The young Kasner was a brilliant student, excelling in
Russian. "She graduated from high school with perfect marks,"
wrote Lessnerkraus, who added that Merkel wanted to become a
teacher but that was denied because of her family.

"Angela Kasner not only had to be better than the rest of
her classmates, she also had to keep secret how she and her
family lived at home," Lessnerkraus added. Among other things,
they enjoyed playing the capitalist board game "Monopoly."

"They watched west German television, they complained about
Erich Honecker and their shelves were filled with books from
the 'enemy' west. It was a terrible burden for a happy girl who
had to learn at an early age to think before opening her
mouth."

Kasner was allowed to study physics and left her home in
Templin, north of Berlin, for Leipzig where her life changed.

"She didn't spend all her time studying physics formulas,"
Lessnerkraus wrote, noting she was also a party girl. "She
enjoyed student life with the parties, trips and part-time
jobs"

In 1977, aged 23, she married a fellow student, 24-year-old
Ulrich Merkel.

They had a one-room flat in Leipzig and a year later, after
graduating, moved to East Berlin, finding a run-down flat with
no toilet and no hot water.

Ulrich Merkel spent the next three years fixing up the flat
after work while his wife made progress on her doctorate.

"In 1981 Ulrich was done renovating but at that moment his
wife left him and 'occupied' an empty flat," Lessnerkraus
wrote.

In a rare reference to her marriage to the man whose name
she nevertheless kept, Merkel said: "We got married because
everyone got married. It sounds stupid, but I didn't go into
the marriage with the necessary amount of seriousness."

Merkel lived as a squatter in the sparsely furnished flat,
earned 650 marks a month and was a happy single woman who liked
to go dancing. In the early 1980s, she got involved with Sauer,
who was divorced from his wife in 1985.

Only after the Berlin Wall fell in 1989 did Merkel drift
into politics, at first helping to connect computers in the
office of a new democratic party and later joining the
Christian Democrats (CDU), two months before German
unification.

From there, her career took off: first as deputy press
spokeswoman to East Germany's last prime minister, Lothar de
Maiziere.
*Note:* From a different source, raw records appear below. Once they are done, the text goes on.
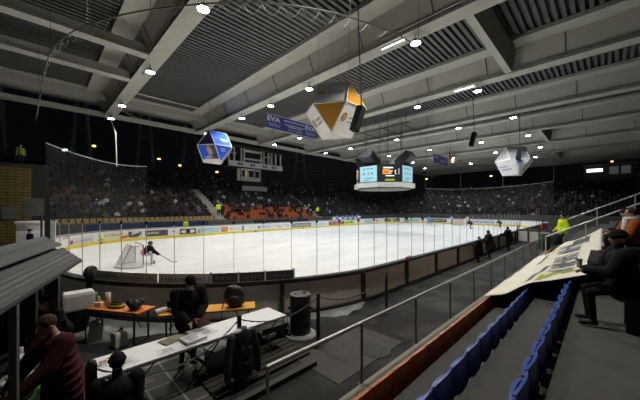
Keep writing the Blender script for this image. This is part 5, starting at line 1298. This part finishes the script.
# details by the right-hand spectators
t = thing('cup', 'white paper cup held by the spectator in thick hat', 'cup', (6.85, .32, 2.24), 0); MB().lathe((0, 0, 0), [(.035, 0), (.05, .14)], 14).build('cup_body', M_paper, t); MB().lathe((0, 0, .14), [(.052, 0), (.052, .012)], 14).build('lid', M_green, t)
t = thing('bench', 'dark bench under the spectator in thick hat', 'bench', (6.95, -.36, TZ[3])); MB().box((0, -.04, .52), (.6, .36, .05), bevel=.01).build('bench_top', M_dark, t)
for sg in (1, -1): MB().box((.24 * sg, -.04, .25), (.05, .32, .5)).build('leg', M_dark, t)
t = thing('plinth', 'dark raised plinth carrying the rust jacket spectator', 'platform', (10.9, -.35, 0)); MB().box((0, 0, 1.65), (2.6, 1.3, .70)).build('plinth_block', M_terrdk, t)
t = thing('bench', 'dark bench on plinth under the rust jacket spectator', 'bench', (10.9, -.58, 2.0)); MB().box((0, 0, .36), (2.3, .36, .05), bevel=.01).build('bench_top', M_dark, t)
for x in (-1.0, 0, 1.0): MB().box((x, 0, .17), (.06, .3, .34)).build('leg', M_dark, t)
t = thing('scarf', 'white scarf around neck of the rust jacket spectator', 'scarf', (10.2, -.5, 2.0), PI / 2 + .3); MB().path([(.1 * math.cos(a * PI / 6) + .05, .1 * math.sin(a * PI / 6), 1.04) for a in range(13)], .05, 8).build('loop', K_white, t, True); MB().path([(.17, .06, 1.02), (.2, .08, .8), (.22, .1, .65)], .05, 8).build('hanging_end', K_white, t, True)
t = thing('bucket', 'pale bucket standing behind the draped banner', 'bucket', (12.4, .12, TZ[3]), 0); MB().lathe((0, 0, 0), [(.14, 0), (.18, .34), (.19, .35)], 18).build('bucket_body', M_lgrey, t); MB().path([(-.18, 0, .34), (0, .1, .44), (.18, 0, .34)], .008, 5).build('handle', M_steel, t)

# ================================================================== CAMERA, WORLD, VIEW
cam = bpy.data.cameras.new('camera'); co_ = bpy.data.objects.new('camera', cam); COL.objects.link(co_)
cam.sensor_width = 36; cam.lens = 16.0; cam.shift_y = .0125; cam.clip_end = 400; cam.clip_start = .05
co_.location = (0, 0, CAMZ); co_.rotation_euler = (PI / 2, 0, -PI / 4); scene.camera = co_
w = bpy.data.worlds.new('night'); scene.world = w; w.use_nodes = True
w.node_tree.nodes['Background'].inputs[0].default_value = (.012, .014, .02, 1); w.node_tree.nodes['Background'].inputs[1].default_value = .12
scene.view_settings.view_transform = 'Standard'; scene.view_settings.look = 'None'; scene.view_settings.exposure = 0; scene.view_settings.gamma = 1; scene.view_settings.use_curve_mapping = False
scene.cycles.use_denoising = True
scene.cycles.max_bounces = 8; scene.cycles.diffuse_bounces = 1; scene.cycles.glossy_bounces = 3; scene.cycles.transparent_max_bounces = 32
scene.cycles.sample_clamp_indirect = 4.0
bpy.context.view_layer.update()
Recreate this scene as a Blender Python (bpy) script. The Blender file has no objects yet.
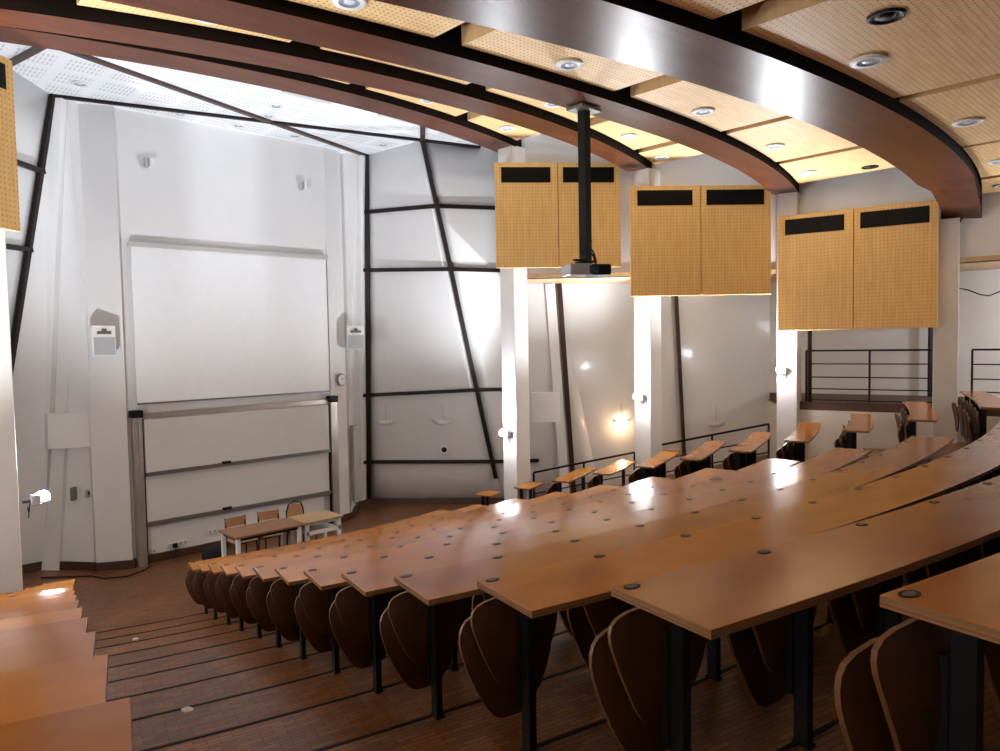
import bpy, bmesh, math, random
from mathutils import Vector, Matrix
random.seed(7)
sc = bpy.context.scene
C = sc.collection
PI = math.pi

# ------------------------------------------------------------------ camera, world, exposure
F_PX, YAW, PITCH, ROLL = 726.0, math.radians(43.391), math.radians(-2.744), math.radians(-1.0225)
CAM = (-5.693, 0.0, 3.668)
cam = bpy.data.cameras.new('camera'); camo = bpy.data.objects.new('camera', cam); C.objects.link(camo)
fw = Vector((math.sin(YAW)*math.cos(PITCH), math.cos(YAW)*math.cos(PITCH), math.sin(PITCH)))
rt = Vector((math.cos(YAW), -math.sin(YAW), 0)); up = rt.cross(fw)
cr, sr = math.cos(ROLL), math.sin(ROLL)
rt2 = rt*cr + up*sr; up2 = up*cr - rt*sr
M = Matrix((( rt2.x, up2.x, -fw.x), (rt2.y, up2.y, -fw.y), (rt2.z, up2.z, -fw.z))).to_4x4()
M.translation = Vector(CAM); camo.matrix_world = M
cam.sensor_fit = 'HORIZONTAL'; cam.sensor_width = 36.0; cam.lens = F_PX/1000*36.0; cam.clip_start = 0.05
sc.camera = camo
w = bpy.data.worlds.new('world'); sc.world = w; w.use_nodes = True
w.node_tree.nodes['Background'].inputs[0].default_value = (0.9, 0.93, 1.0, 1)
w.node_tree.nodes['Background'].inputs[1].default_value = 0.15
sc.view_settings.view_transform = 'Standard'; sc.view_settings.look = 'None'
sc.view_settings.gamma = 1.0; sc.view_settings.use_curve_mapping = False
sc.view_settings.exposure = 1.48
sc.cycles.max_bounces = 8; sc.cycles.diffuse_bounces = 5; sc.cycles.glossy_bounces = 4
sc.cycles.sample_clamp_indirect = 5.0; sc.cycles.blur_glossy = 0.5
FLOOD_W, SPOT_W = 260.0, 10.0

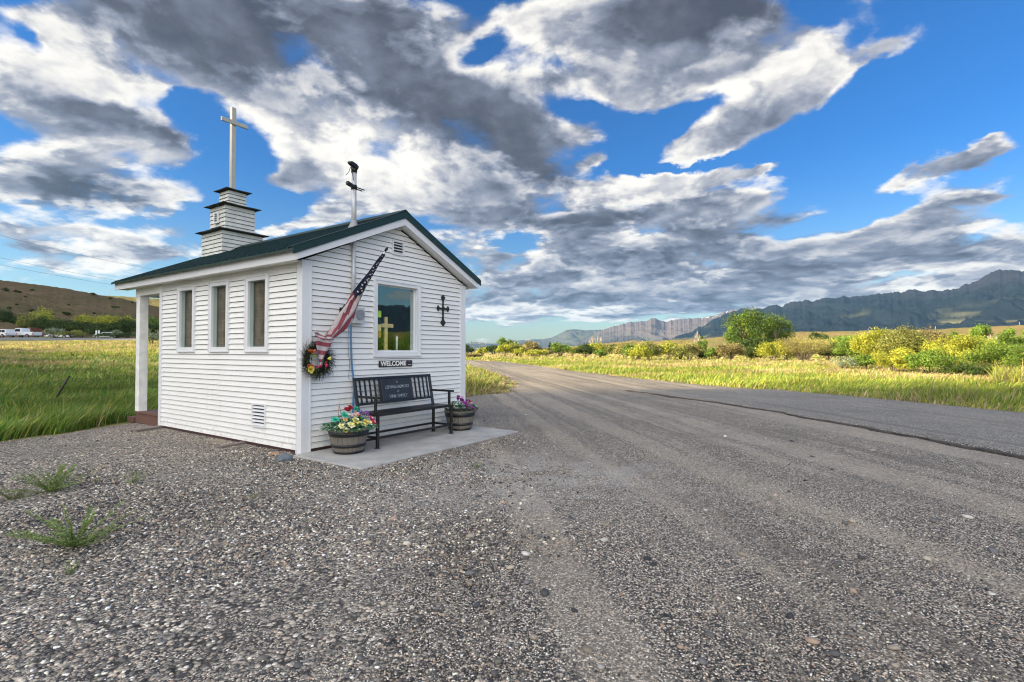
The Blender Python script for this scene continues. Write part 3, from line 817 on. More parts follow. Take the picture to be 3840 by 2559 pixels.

She won a seat in parliament for the CDU in the
December 1990 election and in January, at 36, was picked by
Chancellor Helmut Kohl as minister for women's issues.

"She can thank her lightning political career to the fact
that Helmut Kohl needed to have a woman and an east German in
his cabinet in 1991," wrote Lessnerkraus. "By appointing
Merkel, Kohl killed two birds with one stone."